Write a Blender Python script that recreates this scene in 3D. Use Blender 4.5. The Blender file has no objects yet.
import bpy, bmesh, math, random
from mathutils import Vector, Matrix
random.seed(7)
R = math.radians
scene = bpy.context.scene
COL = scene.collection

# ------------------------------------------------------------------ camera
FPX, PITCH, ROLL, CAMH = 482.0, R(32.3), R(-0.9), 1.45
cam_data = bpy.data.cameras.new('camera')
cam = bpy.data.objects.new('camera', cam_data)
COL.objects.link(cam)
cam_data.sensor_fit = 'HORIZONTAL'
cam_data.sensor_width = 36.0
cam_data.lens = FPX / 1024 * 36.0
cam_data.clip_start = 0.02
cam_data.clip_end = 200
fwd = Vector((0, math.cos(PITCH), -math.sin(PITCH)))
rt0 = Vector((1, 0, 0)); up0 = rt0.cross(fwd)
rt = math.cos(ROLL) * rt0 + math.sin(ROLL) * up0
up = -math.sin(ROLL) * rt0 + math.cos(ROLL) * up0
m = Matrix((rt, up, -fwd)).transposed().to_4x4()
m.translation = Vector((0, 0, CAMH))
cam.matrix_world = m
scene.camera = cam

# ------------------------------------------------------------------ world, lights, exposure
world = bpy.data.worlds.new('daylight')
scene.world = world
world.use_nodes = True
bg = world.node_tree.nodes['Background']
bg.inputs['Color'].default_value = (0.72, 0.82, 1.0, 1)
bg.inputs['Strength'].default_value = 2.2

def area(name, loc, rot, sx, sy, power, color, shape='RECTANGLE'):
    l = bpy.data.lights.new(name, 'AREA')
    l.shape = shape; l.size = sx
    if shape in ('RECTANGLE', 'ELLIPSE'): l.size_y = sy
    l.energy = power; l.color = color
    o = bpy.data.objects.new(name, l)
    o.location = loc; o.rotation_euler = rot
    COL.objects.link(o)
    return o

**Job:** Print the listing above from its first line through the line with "bg.inputs['Strength'].default_value = 2.2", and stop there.

**Exercise response:**
Write a Blender Python script that recreates this scene in 3D. Use Blender 4.5. The Blender file has no objects yet.
import bpy, bmesh, math, random
from mathutils import Vector, Matrix
random.seed(7)
R = math.radians
scene = bpy.context.scene
COL = scene.collection

# ------------------------------------------------------------------ camera
FPX, PITCH, ROLL, CAMH = 482.0, R(32.3), R(-0.9), 1.45
cam_data = bpy.data.cameras.new('camera')
cam = bpy.data.objects.new('camera', cam_data)
COL.objects.link(cam)
cam_data.sensor_fit = 'HORIZONTAL'
cam_data.sensor_width = 36.0
cam_data.lens = FPX / 1024 * 36.0
cam_data.clip_start = 0.02
cam_data.clip_end = 200
fwd = Vector((0, math.cos(PITCH), -math.sin(PITCH)))
rt0 = Vector((1, 0, 0)); up0 = rt0.cross(fwd)
rt = math.cos(ROLL) * rt0 + math.sin(ROLL) * up0
up = -math.sin(ROLL) * rt0 + math.cos(ROLL) * up0
m = Matrix((rt, up, -fwd)).transposed().to_4x4()
m.translation = Vector((0, 0, CAMH))
cam.matrix_world = m
scene.camera = cam

# ------------------------------------------------------------------ world, lights, exposure
world = bpy.data.worlds.new('daylight')
scene.world = world
world.use_nodes = True
bg = world.node_tree.nodes['Background']
bg.inputs['Color'].default_value = (0.72, 0.82, 1.0, 1)
bg.inputs['Strength'].default_value = 2.2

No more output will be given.